Nossa democracia não exige muitas narrativas, nem recursos mitológicos. Vivemos, aliás, num mundo em que tudo se explica por átomos, células e números. Estórias são vistas como ficções tendenciosas. Ela, a democracia, simplesmente aí está e só costuma ser valorizada quando, mercê das crises políticas, mergulhamos em regimes autoritários. Até o estudo de História está em crise. Tudo se volta para o futuro…Felizmente, as últimas pesquisas demonstram que a grande maioria dos brasileiros prefere a democracia à ditadura, embora alguns a creiam necessária “em alguns casos” (!), num sinal de que ainda flertamos com a ordem imposta.
Resta saber, então, qual o futuro da nossa democracia depois das eleições de 2018?
As opiniões, aqui, estão tão divididas quanto as urnas. Para a esquerda, Bolsonaro é um grande risco à democracia, à vista de seus pronunciamentos ao longo da já longa carreira política como deputado, nos quais enaltece o regime militar de 1964-85 e estigmatiza avanços culturais da Agenda Pós Moderna. É difícil o salto do século XIX para o XXI… Do outro lado, à direita, ao contrário, é Haddad, como representante do PT e de Lula, o maior risco à democracia: o “bolivarianismo”.
Não pretendo equacionar em poucas linhas tamanho conflito de opiniões. Cá tenho eu, a minha própria. Digo, apenas, que o eleitor inclinou-se, por razões ainda a serem reveladas, pela última versão, a ponto de sair em massa para votar não só em Bolsonaro, um político primário, como em seus seguidores em vários Estados,a formando uma bancada federal de mais de 50 parlamentares e impulsionando candidaturas ao Governo de importantes unidades da federação, como Minas Gerais, São Paulo, Rio de Janeiro e Rio Grande do Sul. O comparecimento às urnas, ao contrário do que se pensava, foi, não só elevado, como estimulado, provavelmente, pelo desejo de liquidar a alternativa de esquerda. A onda conservadora explodiu nas urnas e levou de roldão, com exceção do Nordeste, tanto os partidos de esquerda, como o centro tradicionalmente conciliador, começando pela trituração do PMDB e também o PSDB, para não falar em Ciro Gomes e Marina. Este fato, verdadeiramente inédito, dá o que pensar. A onda bolsonarista tem o mesmo caráter, talvez com sinal trocado, ainda que contraditório, da Revolução de 1930: Pretende soterrar um modelo de privilégios e conluios políticos eivados no regime constitucional de 1988, concertados pelo que se denomina patrimonialismo.
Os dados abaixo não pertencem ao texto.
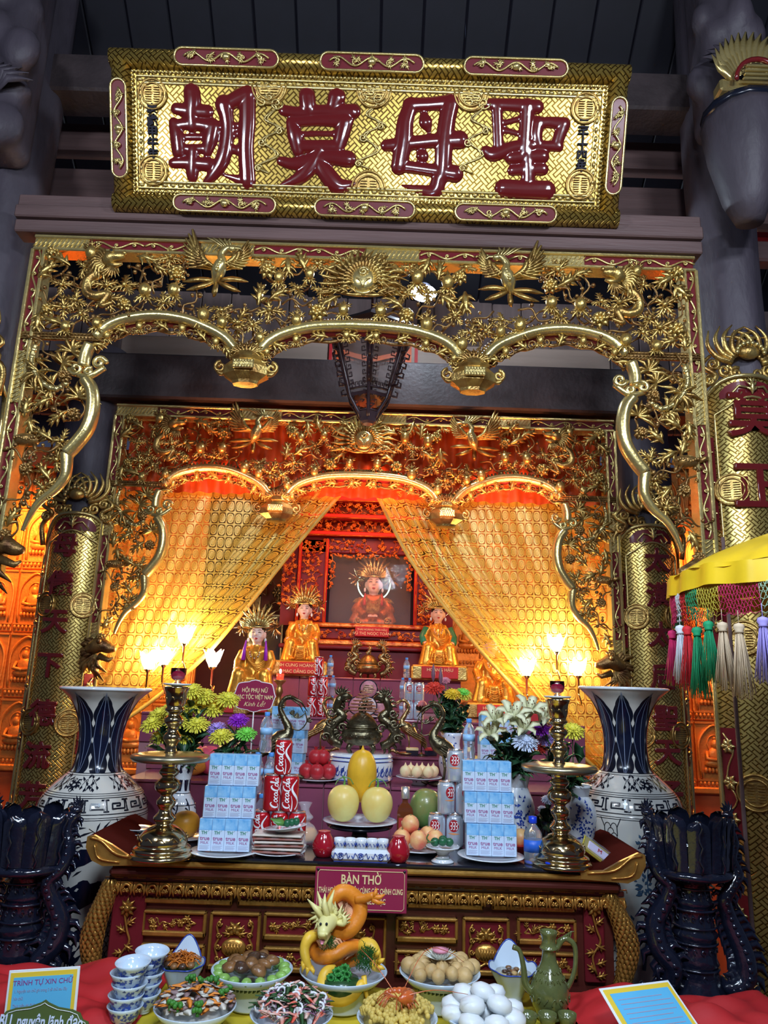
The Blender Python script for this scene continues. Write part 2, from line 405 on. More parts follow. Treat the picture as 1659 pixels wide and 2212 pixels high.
# red hangings seen past the right column
for i, (a, b, c, d) in enumerate(((1625, 315, 1659, 345), (1600, 425, 1659, 480), (1610, 495, 1659, 515))):
    p = P(a, d, 3.9); q = P(c+60, b, 3.9)
    tag(MB().box((0, 0, 0), (q.x-p.x, .05, q.z-p.z), 0, .01).build('red_cloth_strip', REDCL, None, (p.x, 3.9, p.z)), ['red cloth strip at the top right beside the grey block', 'widest red cloth strip right of the tall grey column', 'low red cloth strip right of the tall grey column'][i], 'cloth')
# ================================================================= ORNAMENT LIBRARY
NY = (0, -1, 0)
def leafy(t, c, ang, s, k=5):
    c = Vector(c)
    def pt(u, v, d=0): return c+Vector((u*cos(ang)-v*sin(ang), -d, u*sin(ang)+v*cos(ang)))*s
    t.blade([pt(0, 0), pt(.35, 0, .12), pt(.75, 0, .1), pt(1.15, .03, 0)], (.05*s, .17*s, .14*s, .01*s), NY, ridge=.5)
    for q, (u, a, l) in enumerate(((.2, .95, .5), (.45, .7, .55), (.75, .5, .42))[:k//2+1]):
        for e in (-1, 1):
            t.blade([pt(u, 0, .05), pt(u+cos(a)*l*.5, e*sin(a)*l*.5, .1), pt(u+cos(a)*l, e*sin(a)*l, 0)], (.07*s, .1*s, .008*s), NY, ridge=.5)
def m_spray():
    t = MB()
    for a, s in ((.3, .05), (1.9, .055), (3.6, .045), (5.1, .05)): leafy(t, (0, 0, 0), a+random.uniform(-.3, .3), s)
    t.ball((0, -.008, 0), .01, 7, 4); return t.mesh('leaf_spray', GOLD)
def m_leaf(m=None):
    t = MB(); leafy(t, (-.035, 0, 0), 0, .07); return t.mesh('carved_leaf', m or GOLD)
def m_blossom(n=7, r=.03, m=None):
    t = MB()
    for ring, (q, rr) in enumerate(((n, 1), (n, .6))):
        for i in range(q):
            a = 2*pi*(i+.5*ring)/q; d = .01+.012*ring
            t.blade([(cos(a)*r*.2, -d, sin(a)*r*.2), (cos(a)*r*.7*rr, -d-.008, sin(a)*r*.7*rr), (cos(a)*r*rr, -d+.004, sin(a)*r*rr)], (.15*r, .36*r, .1*r), NY, ridge=.4)
    t.ball((0, -.02, 0), r*.28, 7, 5); return t.mesh('blossom', m or GOLD)
def m_bamboo():
    t = MB()
    for i in range(8):
        a = -.5+i*.55+random.uniform(-.2, .2); l = random.uniform(.05, .085)
        t.blade([(0, 0, 0), (cos(a)*l*.5, -.015, sin(a)*l*.5), (cos(a)*l, 0, sin(a)*l)], (.004, .008, .001), NY, ridge=.5)
    return t.mesh('bamboo_spray', GOLD)
def m_twig():
    t = MB(); pts = spline([(-.05, 0, -.02), (-.02, -.01, .01), (.02, 0, 0), (.05, -.01, .03)], 3); t.tube(pts, (.004, .003), 5)
    for p in ((-.03, -.01, .02), (.0, -.012, -.012), (.025, -.01, .02), (.052, -.012, .036), (.045, 0, .01)): t.ball(p, random.uniform(.006, .011), 7, 5)
    return t.mesh('bud_twig', GOLDD)
def m_pod():
    t = MB().ball((0, -.01, 0), (.02, .02, .024), 9, 6)
    for a in (.6, 1.57, 2.5): leafy(t, (0, 0, .01), a, .035, 3)
    for a in (4, 5.3): leafy(t, (0, 0, -.01), a, .04, 3)
    return t.mesh('fruit_pod', GOLD)
def m_turtle():
    t = MB().ball((0, -.01, 0), (.045, .025, .022), 12, 6)
    for i in range(9): t.ball((-.032+.008*i, -.03, .004*sin(i)), .006, 6, 4)
    t.tube([(.04, -.01, 0), (.06, -.02, .01), (.068, -.02, .012)], (.008, .01, .005), 6)
    for x in (-.03, .028): t.tube([(x, -.01, -.015), (x*1.3, -.02, -.035)], (.008, .005), 5)
    return t.mesh('carved_turtle', GOLDD)
SPRAYS = [m_spray(), m_spray()]; LEAF = m_leaf(); BLOS = m_blossom(); BLOS2 = m_blossom(9, .024, GOLDD); BAM = [m_bamboo(), m_bamboo()]; TWIG = m_twig(); POD = m_pod(); TURT = m_turtle()
def spiral(cx, cz, r, turns=1.5, a0=0, y=0, n=18, sg=1):
    return [(cx+cos(a0+sg*2*pi*turns*i/n)*r*(1-i/n*.85), y-.004*i/n, cz+sin(a0+sg*2*pi*turns*i/n)*r*(1-i/n*.85)) for i in range(n+1)]
def vine_tube(t, L, amp, n, r=.0035, y=0, vert=False):
    pts = [(L*(i/(n*8)-.5), y, amp*sin(pi*i/8)) for i in range(n*8+1)]
    if vert: pts = [(c, b, a) for a, b, c in pts]
    t.tube(pts, r, 5)
    for i in range(n):
        x = L*((i+.5)/n-.5); s = 1 if i % 2 == 0 else -1
        sp = spiral(x, s*amp*.1, amp*.75, 1.2, pi/2*s, y-.002, 10, s)
        if vert: sp = [(c, b, a) for a, b, c in sp]
        t.tube(sp, r*.8, 4)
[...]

Na verdade, pouco importa se os seguidores de Bolsonaro são fascistas e os de Haddad bolivaristas. O que importa é que se envolvem em processos que acabam produzindo riscos. A consciência crítica deve, então, se perguntar: – Como chegamos a isso…? Ou vamos simplesmente admitir que se trata de uma fatalidade? Ora, a fatalidade está para a Natureza, que é a Cidade de Deus, assim como a responsabilidade está para a Sociedade, que é a Morada dos Homens. Não se culpe, portanto o destino, pelo que nos ocorre. Ele é produto de ações humanas, inclusive suas, nossas. Reconhecer isso é o primeiro passo para a entender a realidade, lembrando sempre da máxima de Disraeli : “Nada na Política é desprezível”. Nem os detalhes, nem os grandes movimentos.
Diante, disso, a espera – como esperança- de milhões, a consumar-se em caráter definitivo no dia 28. Depois, o futuro.